Bury’s most famous son, Sir Robert Peel is considered the father of modern community policing and was instrumental in the formation of the Metropolitan Police in 1829.
He famously said, “The Police are the Public and the Public are the Police. The Police are paid to give full-time attention to duties that are incumbent upon every citizen in the interest of community welfare and existence.”
During his time as Home Secretary developed this idea to define what in his view was an ethical police force. This approach is now known as the Peelian principles and in modern parlance is expressed as policing by consent. As quoted above by Sir Robert, police officers should therefore be regarded as citizens in uniform.
In Parliament, I am a member of both the Home Affairs and Justice Select Committees and the question of how modern policing is responding to the needs of the communities it serves is a constant.
This week an Urgent Question was granted in the House of Commons on the Policing of protests during the coronation. Opposition members were all too willing to jump on the latest left-wing bandwagon to denigrate the metropolitan police for taking the necessary steps to ensure that a very small number of fanatics did not ruin the coronation and the enjoyment of thousands of people present. One SNP member even compared Saturday’s events to that of Putin’s Russia.
We have seen a similar attitude from the left to the Just Stop Oil Protests. The police’s tolerance of self-indulgent middle-class activists who amongst many other activities glue themselves to motorways bringing disruption and in many cases, hardship to the wider community has been utterly exasperating. The police have the power to detain and remove such protestors and we are in dangerous waters when the moral self-righteousness of a minority of zealots trumps the welfare of the wider community.

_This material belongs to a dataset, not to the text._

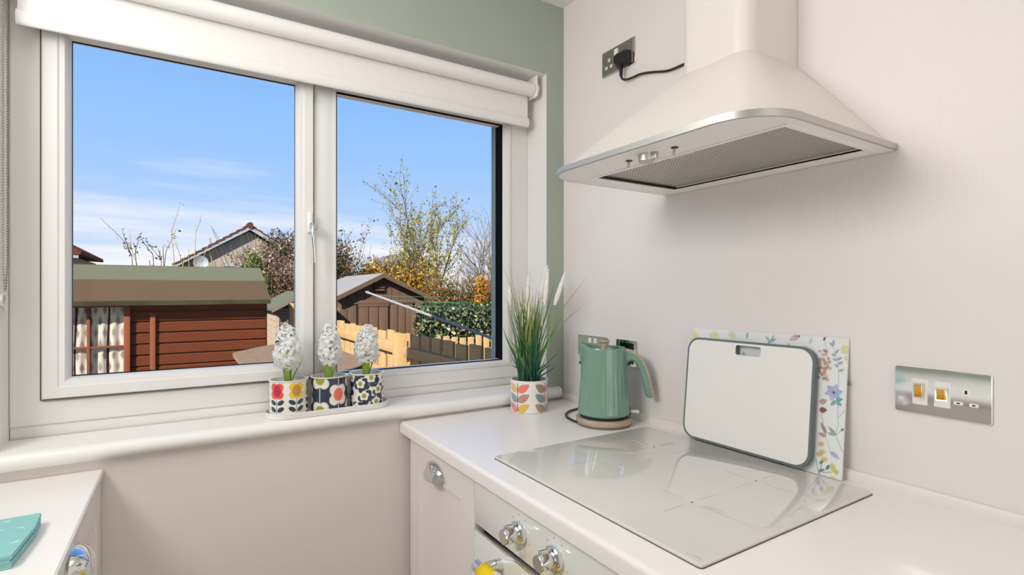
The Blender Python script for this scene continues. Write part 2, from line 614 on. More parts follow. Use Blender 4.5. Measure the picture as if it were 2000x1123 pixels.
# inner leaf: sage in front, white reveals, cream board below the sill, roughcast outside
w.box((RX0 - 0.3, 0, OZ0), (OX0, 0.15, H), m_s, mats={'+x': m_w, '+y': m_r})
w.box((OX1, 0, OZ0), (0.3, 0.15, H), m_s, mats={'-x': m_w, '+y': m_r})
w.box((OX0, 0, OZ1), (OX1, 0.15, H), m_s, mats={'-z': m_w, '+y': m_r})
w.box((RX0 - 0.3, 0, -0.1), (0.3, 0.15, OZ0), m_b)
# outer leaf
w.box((-2.23, 0.15, -0.5), (-1.47, 0.32, 5.2), m_r)
w.box((-0.12, 0.15, -0.5), (3.2, 0.32, 5.2), m_r)
w.box((-1.47, 0.15, 2.04), (-0.12, 0.32, 5.2), m_r)
w.box((-1.47, 0.15, -0.5), (-0.12, 0.32, 0.95), m_r)
struct(w.build('wall_back', [M['sage'], M['white_paint'], M['wall_below'], M['render']], smooth=False))
struct(MB().box((0, RY0, -0.1), (0.3, 0, H)).build('wall_right', M['wall_white'], smooth=False))
struct(MB().box((RX0 - 0.3, RY0, -0.1), (RX0, 0, H)).build('wall_left', M['sage'], smooth=False))
struct(MB().box((RX0 - 0.3, RY0 - 0.3, -0.1), (0.3, RY0, H)).build('wall_front', M['white_paint'], smooth=False))
struct(MB().box((RX0 - 0.3, RY0 - 0.3, H), (0.3, 0.15, 3.0)).build('ceiling', M['ceiling'], smooth=False))
struct(MB().box((RX0 - 0.3, RY0 - 0.3, -0.15), (0.3, 0.15, 0.0)).build('floor', M['floor'], smooth=False))
# joints between wall panels on the right wall, and the slim upstand on the worktop
u = MB()
u.prism([(-0.013, 0.910), (0, 0.910), (0, 0.932), (-0.009, 0.932), (-0.013, 0.926)], 'y', RY0, -0.002)
struct(u.build('trim_1', M['wall_white']))
# sill board with a bullnose, running past the reveal to the corner
s = MB()
nose = [(-0.006 - 0.0195 * math.cos(t), 0.9375 + 0.0195 * math.sin(t)) for t in np.linspace(-PI / 2, PI / 2, 10)]
s.prism([(0.12, 0.957)] + [(0.12, 0.918)] + nose, 'x', OX0, OX1)
s.prism([(-0.0005, 0.957), (-0.0005, 0.918)] + nose, 'x', OX1, -0.026)
s.prism([(-0.0005, 0.957), (-0.0005, 0.918)] + nose, 'x', RX0, OX0)
struct(s.build('trim_2', M['sill'], angle=50))

# ------------------------------------------------------------------ window
win = MB()
win.ring((-1.511, -0.0785, 0.985, 2.0735), (-1.447, -0.160, 1.047, 1.99),
         [(0, 0.19), (0, 0.122), (0.05, 0.120), (0.86, 0.120), (1.0, 0.128), (1.0, 0.19)])
win.box((-1.511, 0.124, 0.950), (-0.0785, 0.19, 0.985), bev=0.002)
window = struct(win.build('window_1', M['upvc'], angle=25))
o = MB().box((-0.846, 0.119, 1.04), (-0.779, 0.19, 2.0), bev=0.004).build('mullion', M['upvc'], window)
sa = MB()
sa.ring((-1.4535, -0.8475, 1.0465, 1.985), (-1.4015, -0.8945, 1.0935, 1.908),
        [(0, 0.188), (0, 0.110), (0.06, 0.106), (0.55, 0.106), (0.62, 0.109), (0.80, 0.111), (0.90, 0.118), (1.0, 0.135), (1.0, 0.150)])
sash = sa.build('sash', M['upvc'], window, angle=25)
MB().ring((-1.4575, -0.8435, 1.043, 1.989), (-1.4500, -0.8510, 1.050, 1.98), [(0, 0.14), (0, 0.1185), (1, 0.1185), (1, 0.14)]).build('gasket', M['gap'], window)
MB().ring((-1.4022, -0.8938, 1.0928, 1.909), (-1.4008, -0.8950, 1.0955, 1.907), [(0, 0.142), (0, 0.135), (1, 0.135), (1, 0.142)]).build('gasket', M['black_rubber'], window)
MB().ring((-0.790, -0.153, 1.030, 1.995), (-0.7745, -0.1775, 1.0475, 1.915), [(0, 0.185), (0, 0.117), (0.5, 0.116), (1.0, 0.138), (1.0, 0.185)]).build('glazing_bead', M['upvc'], window, angle=25)
MB().ring((-0.7755, -0.1765, 1.0465, 1.916), (-0.7725, -0.1795, 1.0495, 1.913), [(0, 0.152), (0, 0.139), (1, 0.139), (1, 0.152)]).build('gasket', M['black_rubber'], window)
MB().box((-0.1795, 0.150, 1.0495), (-0.1765, 0.186, 1.913)).build('spacer_bar', M['black_rubber'], window, smooth=False)
MB().box((-1.405, 0.143, 1.09), (-0.891, 0.147, 1.911)).build('pane', M['glass'], window, smooth=False)
MB().box((-0.778, 0.160, 1.044), (-0.174, 0.164, 1.918)).build('pane', M['glass'], window, smooth=False)
# espagnolette handle on the sash stile
hd = MB()
hd.box((-0.868, 0.092, 1.470), (-0.852, 0.106, 1.531), bev=0.005, seg=3)
hdl = hd.build('window_handle', M['plastic'], sash)
lv = MB()
lv.tube([(-0.859, 0.096, 1.492), (-0.8585, 0.078, 1.492), (-0.8580, 0.072, 1.486), (-0.8565, 0.070, 1.46), (-0.854, 0.069, 1.42), (-0.8515, 0.070, 1.382)],
        [0.007, 0.0065, 0.006, 0.0055, 0.005, 0.0042], 10)
lv.build('handle_lever', M['chrome'], sash)
MB().lathe([(0.0095, 0.0), (0.0095, -0.012), (0.007, -0.014), (0.003, -0.0142)], 18, (-0.8485, 0.102, 1.487), axis='y').build('key_barrel', M['satin'], sash)

# ------------------------------------------------------------------ roller blind
bl = thing('roller_blind', 'white roller blind pulled down a little over the top of the window', 'blind', (-0.8, 0.045, 2.02))
MB().lathe([(0.0, -1.488), (0.0235, -1.488), (0.0235, -0.112), (0.0, -0.112)], 32, (0, 0.043, 2.024), axis='x').build('fabric_roll', M['blind'], bl, angle=60)
MB().box((-1.486, 0.0640, 1.92), (-0.116, 0.0655, 2.03)).build('fabric', M['blind'], bl, smooth=False)
MB().lathe([(0.0, -1.488), (0.0085, -1.488), (0.0085, -0.114), (0.0, -0.114)], 16, (0, 0, 0), axis='x').build('bottom_bar', M['blind'], bl, angle=60).location
bar = [o for o in bl.children if o.name.startswith('bottom_bar')][0]
for v in bar.data.vertices:
    v.co.y = 0.064 + v.co.y * 0.9
    v.co.z = 1.912 + v.co.z * 2.1
for x0 in (-0.108, -1.500):
    bk = MB()
    bk.box((x0, 0.016, 1.996), (x0 + 0.004, 0.072, 2.072), bev=0.0015)
    bk.lathe([(0.0, -0.006), (0.026, -0.006), (0.027, -0.003), (0.027, 0.006), (0.0, 0.006)], 28, (x0 + 0.004, 0.043, 2.024), axis='x')
    bk.build('bracket', M['plastic'], bl, angle=40)
    MB().lathe([(0.0255, 0.0), (0.0275, 0.0), (0.0275, 0.004), (0.0255, 0.004)], 28, (x0 + 0.008, 0.043, 2.024), axis='x', cap0=False, cap1=False).build('bracket_rim', M['satin'], bl)
ch = MB()
for yy in (0.020, 0.055):
    z = 2.02
    while z > 1.30:
        conv = 1.0 if z > 1.36 else max(0.0, (z - 1.285) / 0.075)
        y = 0.037 + (yy - 0.037) * conv
        ch.sphere((-1.500, y, z), 0.0021, 6, 4)
        z -= 0.0060
    ch.tube([(-1.500, 0.037 + (yy - 0.037) * (1.0 if zz > 1.36 else max(0.0, (zz - 1.285) / 0.075)), zz) for zz in (2.02, 1.36, 1.30)], 0.0006, 5)
c_o = ch.build('bead_chain', M['bead'], bl)
c_o['kind'] = 'stuff'
cl_ = MB()
cl_.tube([(-1.503 + 0.0 * a, 0.037 + 0.018 * math.cos(a), 1.282 + 0.014 * math.sin(a)) for a in np.linspace(0, 2 * PI, 20)], 0.0032, 8)
cl_.tube([(-1.503, 0.042, 1.270), (-1.503, 0.052, 1.258), (-1.503, 0.060, 1.252), (-1.503, 0.066, 1.256)], [0.003, 0.0035, 0.003, 0.002], 8)
cl_.box((-1.511, 0.028, 1.266), (-1.506, 0.046, 1.298), bev=0.001)
cl_.build('chain_clip', M['clear'], bl)

# ================================================================== WORKTOPS AND UNITS
wt = MB()
rr = 0.010
prof = [(-0.001, 0.874), (-0.001, 0.910), (-0.623 + rr, 0.910)]
prof += [(-0.623 + rr - rr * math.sin(t), 0.910 - rr + rr * math.cos(t)) for t in np.linspace(0, PI / 2, 6)][1:]
prof += [(-0.623, 0.877), (-0.620, 0.874)]
wt.prism([(p[0], p[1]) for p in prof], 'y', -3.3, -0.002)
tag(wt.build('worktop', M['worktop'], angle=30), 'long white worktop carrying the hob, the kettle and the chopping boards', 'worktop')

# cabinet under the worktop beside the window wall
cab = thing('base_cabinet', 'white base cabinet with one panelled door and cup handle beside the oven', 'cabinet', (-0.3, -0.22, 0))
MB().box((-0.578, -0.432, 0.10), (-0.02, -0.012, 0.872)).build('cabinet_body', M['unit'], cab, smooth=False)
MB().box((-0.54, -0.432, 0.0), (-0.52, -0.012, 0.10)).build('plinth', M['unit'], cab, smooth=False)


def shaker(y0, y1, z0, z1, xf, sgn, border, name, parent, mt, depth=0.02):
    """panelled door; front plane xf, facing sgn (-1 or +1) along x"""
    def L(i, x):
        return [(x, y0 + i, z0 + i), (x, y1 - i, z0 + i), (x, y1 - i, z1 - i), (x, y0 + i, z1 - i)]
    b = MB()
    s_ = sgn
    b.loft([L(0, xf - s_ * depth), L(0, xf - s_ * 0.002), L(0.002, xf), L(border, xf), L(border + 0.004, xf - s_ * 0.005), L(border + 0.012, xf - s_ * 0.006), L(border + 0.014, xf - s_ * 0.009)], True, True)
    return b.build(name, mt, parent, angle=20)


def cup_pull(yc, zc, xf, sgn, hw, hh, dep, parent):
    """half dome cup handle fixed on a vertical face"""
    b = MB()
    nu, nv = 18, 9
    for off, flip in ((0.0, 1), (-0.0022, -1)):
        loops = []
        for j in range(nv + 1):
            t = (PI / 2) * j / nv * 1.05
            l = []
            for i in range(nu + 1):
                uu = -1 + 2 * i / nu
                sx = max(0.0, 1 - abs(uu) ** 2.6) ** 0.5
                l.append((xf + sgn * (0.001 + max(0.0, (dep + off) * sx * math.sin(t))), yc + (hw + off) * uu * (1.0 - 0.10 * math.sin(t)), zc - hh * 0.45 + (hh + off) * sx * math.cos(t)))
            loops.append(l)
        b.loft(loops, False, False, closed=False)
    # flange round the foot of the dome
    fl = []
    for e in (1.0, 1.12):
        for x in ((0.0005, 0.004) if e == 1.0 else (0.004, 0.0005)):
            fl.append([(xf + sgn * x, yc + hw * e * math.cos(a), zc - hh * 0.45 + hh * e * max(0.0, math.sin(a)) ** 0.8) for a in np.linspace(0, PI, 22)])
    fl.append(fl[0])
    b.loft(fl, False, False, closed=False)
    return b.build('cup_handle', M['chrome'], parent, angle=40)


door = shaker(-0.4315, -0.028, 0.12, 0.864, -0.600, -1, 0.072, 'door', cab, M['unit'])
cup_pull(-0.2165, 0.818, -0.600, -1, 0.054, 0.038, 0.027, door)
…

In Bury, we have a significant issue with young people carrying knives. This is allegedly for “self-protection" but the very real, fatal consequences of such behaviour have been seen in the number of recent stabbings in our town. I was briefed that if a young person without a previous conviction was stopped with a knife they were unlikely to be detained and charged but simply have the knife confiscated.
This is not policing in the interests of community welfare and existence. A desire to seemingly prioritise the interests of the perpetrator over the effects such behaviour has on the wider community is not acceptable. If anyone is detained with a knife they should be charged and put before a court, hopefully to receive an immediate custodial term.
Sir Robert Peel’s policing principles are as relevant now as they were in 1829 and it is incumbent on the modern police force to maintain public confidence by acting in the public interest, not those whose behaviour is at odds with millions of our fellow citizens.